What needs to be done » State only the count of lines in the listing below that hold "scene".

-- -- --

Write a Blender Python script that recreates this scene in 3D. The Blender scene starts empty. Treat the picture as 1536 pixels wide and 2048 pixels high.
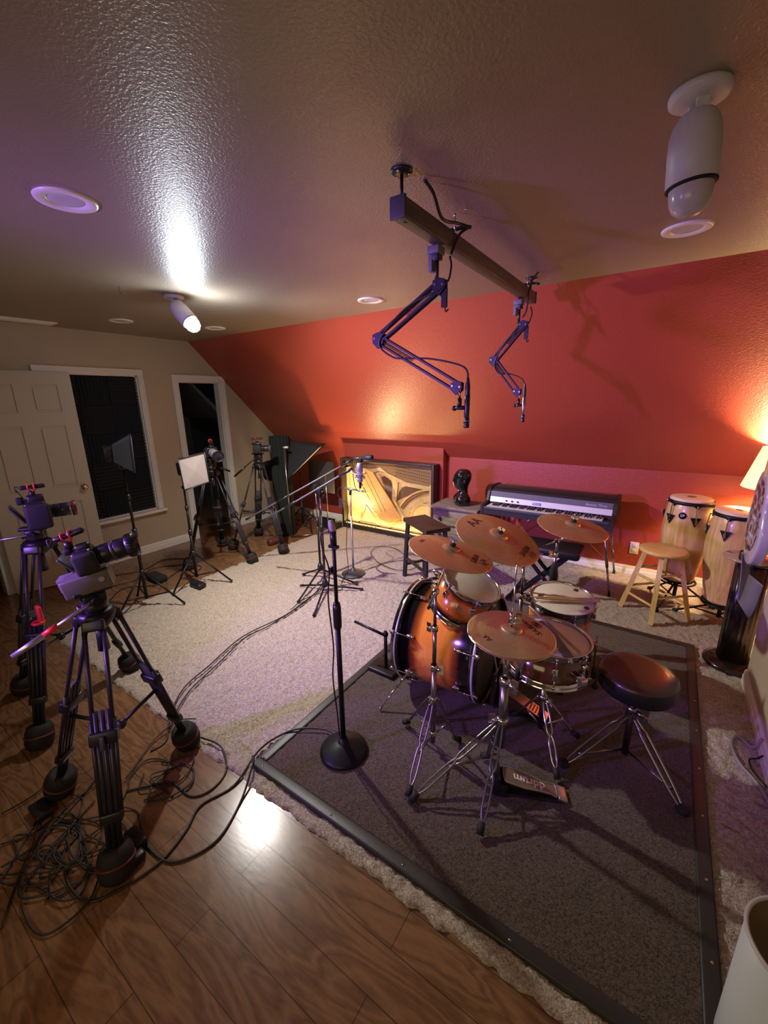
import bpy, bmesh, math, random
import numpy as np
from mathutils import Vector, Matrix, Euler
random.seed(7)
C = bpy.context.scene.collection
PI = math.pi
V = Vector
GF, GC, GR = 0.0, 0.016, 0.034      # tops of the hardwood, the carpet and the dark rug

# ------------------------------------------------------------------ mesh builder
def frame(o, z, x=None):
    z = V(z).normalized()
    x = V(x) if x is not None else (V((0, 0, 1)) if abs(z.z) < .9 else V((1, 0, 0)))
    y = z.cross(x).normalized(); x = y.cross(z)
    m = Matrix((x, y, z)).transposed().to_4x4(); m.translation = V(o)
    return m

class MB:
    def __init__(s, M=None):
        s.v = []; s.f = []; s.sm = []; s.M = M or Matrix()
    def add(s, vs, fs, smooth=False, M=None):
        b = len(s.v); T = s.M @ M if M is not None else s.M
        s.v += [T @ V(q) for q in vs]
        s.f += [tuple(b + i for i in f) for f in fs]
        s.sm += [smooth] * len(fs)
        return s
    def box(s, c, d, M=None, taper=1.0):
        x, y, z = (q / 2 for q in d); t = taper
        vs = [(-x, -y, -z), (x, -y, -z), (x, y, -z), (-x, y, -z), (-x*t, -y*t, z), (x*t, -y*t, z), (x*t, y*t, z), (-x*t, y*t, z)]
        vs = [V(q) + V(c) for q in vs]
        return s.add(vs, [(0, 3, 2, 1), (4, 5, 6, 7), (0, 1, 5, 4), (1, 2, 6, 5), (2, 3, 7, 6), (3, 0, 4, 7)], False, M)
    def rbox(s, c, d, r=.01, M=None):
        # box with its vertical and horizontal edges rounded off
        bm = bmesh.new(); bmesh.ops.create_cube(bm, size=1)
        for v in bm.verts: v.co = V((v.co.x*d[0], v.co.y*d[1], v.co.z*d[2])) + V(c)
        bmesh.ops.bevel(bm, geom=bm.edges[:], offset=min(r, min(d)*.45), segments=3, affect='EDGES', profile=.5)
        bm.verts.index_update()
        s.add([v.co.copy() for v in bm.verts], [tuple(v.index for v in f.verts) for f in bm.faces], True, M); bm.free()
        return s
    def tube(s, p, q, r, r2=None, n=12, M=None):
        p = V(p); q = V(q); r2 = r if r2 is None else r2
        if (q - p).length < 1e-6: return s
        F = frame(p, q - p); L = (q - p).length
        return s.lathe([(0, 0), (r, 0), (r2, L), (0, L)], n, F if M is None else M @ F, sharp=True)
    def lathe(s, prof, n=24, M=None, sharp=False, a0=0, a1=2*PI):
        full = abs(a1 - a0 - 2*PI) < 1e-6
        m = n if full else n + 1
        vs = []; rings = []
        for (r, z) in prof:
            if abs(r) < 1e-7: rings.append([len(vs)]); vs.append((0, 0, z))
            else:
                rings.append(list(range(len(vs), len(vs) + m)))
                vs += [(r*math.cos(a0 + (a1-a0)*k/n), r*math.sin(a0 + (a1-a0)*k/n), z) for k in range(m)]
        fs = []; cap = []
        for a, b in zip(rings, rings[1:]):
            if len(a) == 1 and len(b) == 1: continue
            tgt = cap if (len(a) == 1 or len(b) == 1) and sharp else fs
            for k in range(n):
                k2 = (k + 1) % m
                if len(a) == 1: tgt.append((a[0], b[k], b[k2])[::-1])
                elif len(b) == 1: tgt.append((a[k], a[k2], b[0]))
                else: fs.append((a[k], a[k2], b[k2], b[k]))
        base = len(s.v); s.add(vs, fs, True, M)
        s.f += [tuple(base + i for i in f) for f in cap]; s.sm += [False]*len(cap)
        return s
    def path(s, pts, r, n=8, sub=6, closed=False, M=None):
        pts = [V(q) for q in pts]
        if sub > 1 and len(pts) > 2:
            out = []; N = len(pts)
            for i in range(N if closed else N - 1):
                g = lambda k: pts[k % N] if closed else pts[max(0, min(N-1, k))]
                p0, p1, p2, p3 = g(i-1), g(i), g(i+1), g(i+2)
                for k in range(sub):
                    t = k/sub
                    out.append(.5*((2*p1) + (p2-p0)*t + (2*p0-5*p1+4*p2-p3)*t*t + (3*p1-p0-3*p2+p3)*t**3))
            if not closed: out.append(pts[-1])
            pts = out
        N = len(pts); vs = []; up = None
        for i, p in enumerate(pts):
            a = pts[(i-1) % N] if closed or i else p; b = pts[(i+1) % N] if closed or i < N-1 else p
            t = (b - a).normalized()
            if up is None: up = V((0, 0, 1)) if abs(t.z) < .9 else V((1, 0, 0))
            x = up - t*up.dot(t)
            x = x.normalized() if x.length > 1e-6 else t.orthogonal().normalized()
            up = x; y = t.cross(x)
            vs += [p + (x*math.cos(2*PI*k/n) + y*math.sin(2*PI*k/n))*r for k in range(n)]
        fs = []
        for i in range(N if closed else N-1):
            j = (i+1) % N
            for k in range(n):
                fs.append((i*n+k, i*n+(k+1) % n, j*n+(k+1) % n, j*n+k))
        if not closed: fs += [tuple(range(n))[::-1], tuple((N-1)*n+k for k in range(n))]
        return s.add(vs, fs, True, M)
    def sphere(s, c, r, sc=(1, 1, 1), n=16, M=None):
        prof = [(math.sin(PI*k/(n//2))*r, -math.cos(PI*k/(n//2))*r) for k in range(n//2+1)]
        prof[0] = (0, -r); prof[-1] = (0, r)
        T = Matrix.Translation(V(c)) @ Matrix.Diagonal((*sc, 1))
        return s.lathe(prof, n, T if M is None else M @ T)
    def torus(s, c, R, r, n=40, m=8, M=None, a0=0, a1=2*PI):
        full = abs(a1-a0-2*PI) < 1e-6
        k = n if full else n+1
        P = [V(c)+V((R*math.cos(a0+(a1-a0)*i/n), R*math.sin(a0+(a1-a0)*i/n), 0)) for i in range(k)]
        return s.path(P, r, m, 1, full, M)
    def prism(s, poly, z0, z1, M=None, smooth=False):
        n = len(poly); vs = [(x, y, z0) for x, y in poly] + [(x, y, z1) for x, y in poly]
        fs = [tuple(range(n))[::-1], tuple(range(n, 2*n))] + [(i, (i+1) % n, n+(i+1) % n, n+i) for i in range(n)]
        return s.add(vs, fs, smooth, M)
    def strip(s, pts, w, t, M=None):
        # flat band following pts in local XY, width w, from z=0 to z=t
        P = [V((*q, 0)) for q in pts]; L = []; R = []
        for i, q in enumerate(P):
            d = (P[min(i+1, len(P)-1)] - P[max(i-1, 0)]).normalized(); nn = V((-d.y, d.x, 0))*w/2
            L.append(q+nn); R.append(q-nn)
        n = len(P); vs = L + R + [q+V((0, 0, t)) for q in L] + [q+V((0, 0, t)) for q in R]; fs = []
        for i in range(n-1):
            fs += [(2*n+i, 3*n+i, 3*n+i+1, 2*n+i+1), (i, i+1, n+i+1, n+i), (i, 2*n+i, 2*n+i+1, i+1), (n+i, n+i+1, 3*n+i+1, 3*n+i)]
        fs += [(0, n, 3*n, 2*n), (n-1, 3*n-1, 4*n-1, 2*n-1)]
        return s.add(vs, fs, False, M)
    def build(s, name, mat, parent=None, off=None, fix=True):
        me = bpy.data.meshes.new(name)
        vs = s.v if off is None else [q - off for q in s.v]
        me.from_pydata([tuple(q) for q in vs], [], s.f)
        me.polygons.foreach_set('use_smooth', s.sm)
        if fix:
            bm = bmesh.new(); bm.from_mesh(me); bmesh.ops.recalc_face_normals(bm, faces=bm.faces[:]); bm.to_mesh(me); bm.free()
        me.update()
        o = bpy.data.objects.new(name, me); C.objects.link(o)
        me.materials.append(mat)
        if parent is not None: o.parent = parent
        return o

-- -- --

Correct output » 2